Energy recovery reversed losses of 2015

PSERS, the $50 billion+ Pennsylvania Public School Employees' Retirement System, says it posted 2016 calendar-year returns of 10.7%, as its mix of energy, real estate, private, stock and bond investments outperformed both its 7.25% long-term annual target, and other large area pension systems.  See PSERS' brief year-end investment report here.

"All major asset classes PSERS invested in generated positive returns," chief investment officer James H. Grossman Jr. said in a statement. "Energy Master Limited Partnerships, U.S. Equities, Risk Parity, and Commodities were the best performing asset classes in 2016."
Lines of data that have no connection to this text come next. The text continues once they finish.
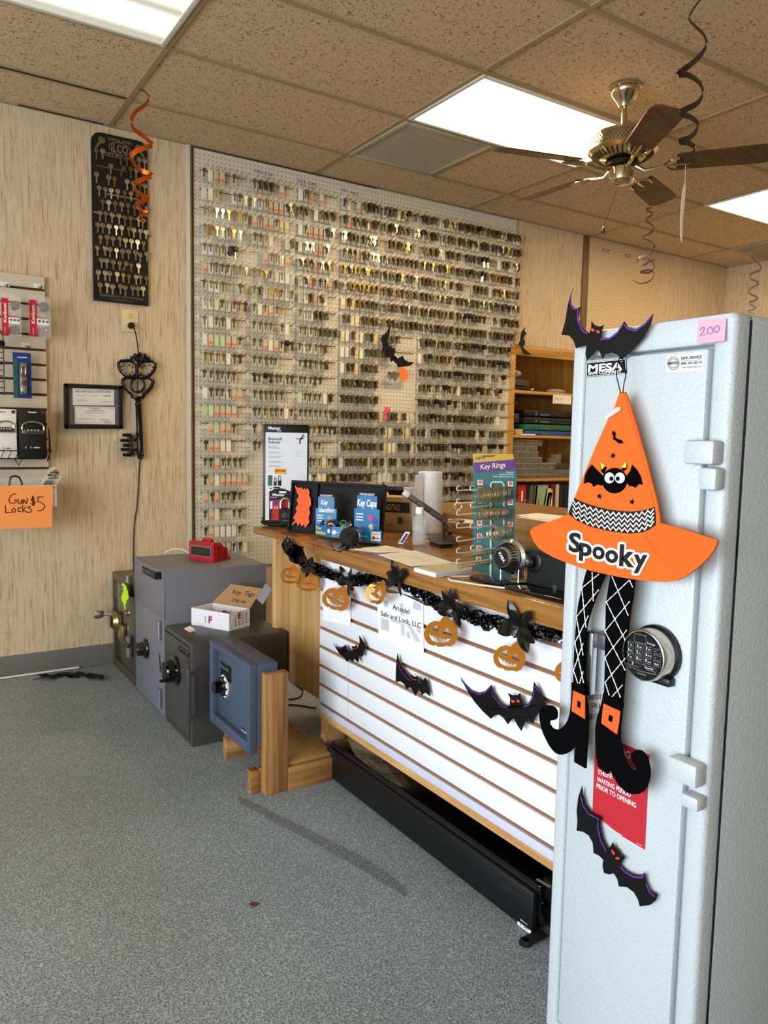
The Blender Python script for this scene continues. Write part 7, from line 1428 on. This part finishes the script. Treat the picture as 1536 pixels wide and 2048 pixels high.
# ================================================================ bookcase by the back wall
BYF = 4.372; YB_ = YB; YB = YB + .39; bo = wood('bookcase_oak', '#b98436', '#8f5f20', 2, 5, .4, '#c99746'); boh = wood('bookcase_oak_h', '#b98436', '#8f5f20', 0, 5, .4, '#c99746')
xl = at(1010, 1000, 1, BYF).x + .006; x1 = xl + .055; xr = xl + .955; ztop = 2.01
bc = thing('bookcase', 'honey oak bookcase between the key pegboard and the white safe', 'bookcase', ((xl + xr) / 2, 4.2, 0))
b = MB(bo).box(xl, xl + .022, BYF + .02, YB - .014, 0, ztop, bev=.002).box(xr - .022, xr, BYF + .02, YB - .014, 0, ztop).box(xl + .02, xr - .02, YB - .028, YB - .016, 0, ztop - .01); obj('carcass', b, bc)
b = MB(bo).box(xl, x1, BYF, BYF + .022, 0, ztop - .0, bev=.002).box(xr - .055, xr, BYF, BYF + .022, 0, ztop, bev=.002); obj('face_frame', b, bc)
b = MB(boh).box(xl, xr, BYF - .002, BYF + .02, ztop - .075, ztop, bev=.003).box(xl, xr, BYF, YB - .014, ztop - .02, ztop); obj('top_rail', b, bc)
shz = [at(1080, y, 1, BYF).z for y in (783, 871, 957)] + [at(1060, 1034, 1, BYF).z]
for z in shz: obj('shelf', MB(boh).box(xl + .022, xr - .022, BYF + .006, YB - .028, z - .022, z, bev=.002), bc)
XB = lambda px, py, y: at(px, py, 1, y)
def bx_on(name, lab, px0, px1, pyt, z, y, m, cat, grp=None, dep=.14, bev=.003, extra=None):
    a, c = XB(px0, pyt, y), XB(px1, pyt, y); b = MB(m).box(a.x, c.x, y, y + dep, z + .0005, a.z, bev=bev)
    if extra: extra(b, a, c, z)
    return solo(name, b, lab, cat, grp)
YS = 4.405
z = shz[0]
cz0 = XB(1040, 771, YS).z
bx_on('storage_case', 'lower black flat case on the top bookcase shelf', 1018, 1061, 771, z, YS, blackm, 'case', None); bx_on('storage_case', 'upper dark grey flat case stacked on the top bookcase shelf', 1018, 1058, 757, cz0, YS, M('case_grey', '#3a3834', .6), 'case', None)
b = MB(M('film')); b.ball(XB(1030, 747, YS + .05), .05, .05, .028, seg=14, rings=8); solo('plastic_bag', b, 'clear plastic bag with red trim lying on the stacked dark cases', 'bag')
b = MB(M('film')); p = XB(1112, 780, YS + .05); b.ball(V((p.x, p.y, z + .018)), .09, .06, .017, seg=20, rings=8); solo('plastic_pouch', b, 'flat clear plastic pouch on the top bookcase shelf', 'pouch')
p = XB(1064, 780, YS); solo('small_parts', MB(nickel).ball(V((p.x, YS, z + .014)), .018, .015, .014, seg=10, rings=7), 'small crumpled clear wrapper beside the dark cases', 'wrapper')
b = MB(white); a, c = XB(1106, 789, BYF - .004), XB(1142, 809, BYF - .004); b.box(a.x, c.x, BYF - .006, BYF - .004, c.z, a.z, M('card_pinkish', '#e6d8c6', .6)); b.text('Please  ask', V((a.x + .015, BYF - .0062, a.z - .035)), UX, UZ, .011, .085, pr, n=NY); b.text('|      |', V((a.x + .02, BYF - .0062, a.z - .065)), UX, UZ, .016, .075, pr, n=NY); solo('shelf_card', b, 'pale card taped under the top bookcase shelf', 'card')
z = shz[1]
top = [(846, '#14161c', 'black'), (831, '#121317', 'dark')]
zz = z; 
for (pyt, col, nm_) in ((861, '#1c4a94', 'blue'), (848, '#24623a', 'green'), (834, '#1b1c20', 'black'), (820, '#101114', 'topmost black')):
    def ex(b, a, c, z0): 
        b.box(a.x + .16, a.x + .26, YS - .008, YS, z0 + .006, z0 + .02, M('case_edge', '#4a5a5a', .4), .003); b.box(a.x + .11, a.x + .13, YS - .006, YS, z0 + .008, z0 + .03, M('case_edge'), .002)
    bx_on('tool_case', f'{nm_} plastic tool case in the stack on the middle bookcase shelf', 1049, 1150, pyt, zz, YS, M('case_' + nm_.replace(' ', '_'), col, .4), 'tool case', None, .2, .004, ex); zz = XB(1100, pyt, YS).z
bx_on('small_bin', 'small dark plastic bin at the left of the middle bookcase shelf', 1024, 1039, 826, XB(1030, 845, YS).z, YS, M('bin_dark', '#2a2530', .5), 'bin'); 
p0 = XB(1024, 857, YS)
bx_on('small_carton', 'white small carton under the dark bin on the middle shelf', 1020, 1028, 850, z, YS, M('carton_beige', '#d8cdb4', .6), 'carton'); bx_on('small_carton', 'tan small carton beside the white one on the middle shelf', 1032, 1046, 858, z, YS - .01, M('carton_tan', '#b89c6c', .6), 'carton')
bx_on('paper_stack', 'thin pale papers lying on the middle bookcase shelf edge', 1046, 1071, 867.5, z, YS - .03, ppr, 'papers', None, .05, 0)
# clear organiser boxes
z = shz[2]; org = M('organiser_clear', '#8d8474', .15, alpha=.55); bits = M('organiser_bits', '#6f6450', .35, .5)
rowsO = [(948, [(1028, 1044), (1045, 1076), (1077, 1107)]), (936, [(1029, 1044), (1045, 1078), (1079, 1109)]), (926, [(1029, 1043), (1044, 1079), (1080, 1113)]), (914, [(1028, 1043), (1044, 1085)]), (903, [(1026, 1042), (1043, 1078)]), (892, [(1024, 1048), (1049, 1076)]), (880, [(1022, 1050), (1051, 1086)])]
place = ['bottom', 'second', 'third', 'fourth', 'fifth', 'sixth', 'topmost']; zz = z
for ri, (pyt, xs) in enumerate(rowsO):
    zn = XB(1060, pyt, YS).z
    for ci, (u0, u1) in enumerate(xs):
        a, c = XB(u0, pyt, YS), XB(u1, pyt, YS); t = thing('organiser_box', f'clear organiser box on the bookcase, {place[ri]} layer of stack, {ORD[ci + 1]} from left', 'organiser box', ((a.x + c.x) / 2, YS, zz), 'clear organiser boxes on the bookcase')
        obj('box', MB(org).box(a.x, c.x - .004, YS, YS + .16, zz + .0006, zn - .006, bev=.002), t); obj('lid', MB(M('organiser_lid', '#b0a792', .2, alpha=.8)).box(a.x - .002, c.x - .002, YS - .003, YS + .163, zn - .0058, zn, bev=.001), t)
        b = MB(bits)
        for k in range(5): x = random.uniform(a.x + .008, max(a.x + .009, c.x - .012)); b.box(x, x + .009, YS - .001, YS + .002, zz + .003, zz + random.uniform(.006, .016), random.choice((bits, brass, nickel)))
        obj('contents', b, t)
    zz = zn
bx_on('parts_drawer', 'grey flat drawer box at the right of the organiser stack', 1108, 1150, 939, z, YS, M('drawer_grey', '#6a6356', .5), 'drawer box'); bx_on('parts_drawer', 'dark flat box on the grey drawer box', 1112, 1150, 927, XB(1120, 939, YS).z, YS, M('drawer_dark', '#3a3630', .5), 'drawer box')
zq = XB(1120, 927, YS).z
for k, (pt, u0, u1) in enumerate(((916, 1103, 1122), (909, 1110, 1124))): bx_on('clear_tub', ['lower', 'upper'][k] + ' small clear tub above the dark flat box', u0, u1, pt, zq, YS + .02, org, 'tub', None, .05); zq = XB(1110, pt, YS).z
# binders on the lowest visible shelf
z = shz[3] - .0; bn = [('red', '#a8241c', 1036, 1053, 969, 0), ('black', '#1a1a16', 1054, 1058.5, 968, 0), ('olive', '#5d5540', 1060, 1069, 970, 3), ('brown', '#6b6148', 1067, 1075, 970, 4), ('pale green', '#a8b284', 1071, 1080, 971, 5), ('light green', '#9bb08a', 1079, 1094, 970, 10), ('cream', '#d8cfae', 1090, 1100, 977, 12), ('tan', '#b59c70', 1094, 1103, 985, 10), ('white', '#dedad0', 1101, 1107, 980, 2), ('dark red', '#8e2a20', 1106, 1111, 967, 0), ('orange', '#c86a3a', 1108.5, 1112, 975, 0), ('pale grey', '#c4bfb2', 1113, 1119, 968, 0), ('charcoal', '#26241f', 1120, 1127, 968, 0), ('dark', '#17150f', 1128, 1138, 968, 0)]
for (nm_, col, u0, u1, pt, lean) in bn:
    a, c = XB(u0, pt, YS), XB(u1, pt, YS); ln = math.tan(math.radians(lean)) * (a.z - z); w_ = (c.x - a.x) - .002; b = MB(M('binder_' + nm_.replace(' ', '_'), col, .55)); x0 = a.x
    vs = [V((x0 - ln * .6 + dx, YS + dy, z + .001)) for dx in (0, w_) for dy in (0, .2)] + [V((x0 + ln * .4 + dx, YS + dy, a.z)) for dx in (0, w_) for dy in (0, .2)]
    b.add(vs, [(0, 1, 3, 2), (4, 6, 7, 5), (0, 4, 5, 1), (2, 3, 7, 6), (0, 2, 6, 4), (1, 5, 7, 3)])
    if nm_ == 'red': b.box(x0 + w_ * .45, x0 + w_ * .62, YS - .001, YS, a.z - .13, a.z - .05, white)
    solo('ring_binder' if nm_ in ('red', 'black', 'olive', 'charcoal') else 'catalogue', b, f'{nm_} spine among the binders and books on the lowest visible bookcase shelf', 'binder', 'binders and books on the bookcase')
YB = YB_
# ================================================================ light
def area(name, loc, rot, sx, sy, power, col):
    ld = bpy.data.lights.new(name, 'AREA'); ld.shape = 'RECTANGLE'; ld.size = sx; ld.size_y = sy; ld.energy = power; ld.color = col
    o_ = bpy.data.objects.new(name, ld); COL.objects.link(o_); o_.location = loc; o_.rotation_euler = rot; return o_
area('window_daylight', (XL - .12, (WY0 + WY1) / 2, (WZ0 + WZ1) / 2), (0, -PI / 2, 0), WZ1 - WZ0, WY1 - WY0, 375, (.83, .915, 1.))
w = bpy.data.worlds.new('world'); SC.world = w; w.use_nodes = True
bg = w.node_tree.nodes['Background']; bg.inputs['Color'].default_value = (.75, .85, 1., 1); bg.inputs['Strength'].default_value = .6
vs_ = SC.view_settings; vs_.view_transform = 'Standard'; vs_.look = 'None'; vs_.exposure = .18; vs_.gamma = 1.; vs_.use_curve_mapping = False
SC.cycles.max_bounces = 8; SC.cycles.transparent_max_bounces = 12
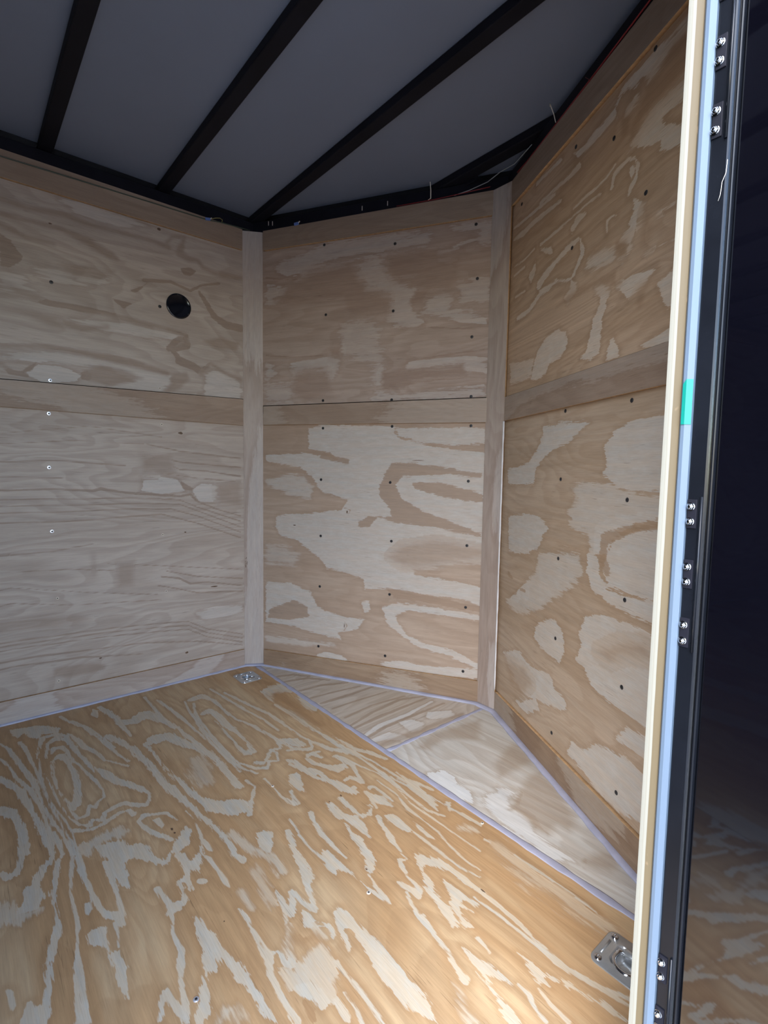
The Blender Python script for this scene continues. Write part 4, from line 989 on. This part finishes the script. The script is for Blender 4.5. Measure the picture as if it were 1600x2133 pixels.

By comparison, Philadelphia's pension plan returned 6.7 percent, the Pennsylvania State Employees' Retirement System returned 6.5 percent, and Montgomery County, which in 2013 fired its investment managers and put most of the fund into Vanguard index funds, returned 7.5 percent.

PSERS' outperformance reversed last year's results, when it trailed the other plans -- again due in part to its energy investments, which lagged that year as oil prices tumbled.

PSERS also said it returned 5.75 percent, annualized, for the past three years, and 7.43 percent over the five-year period ended December 31, 2016, meeting its  long-term 7.25% target, which PSERS says it has also exceeded over the past 25 years.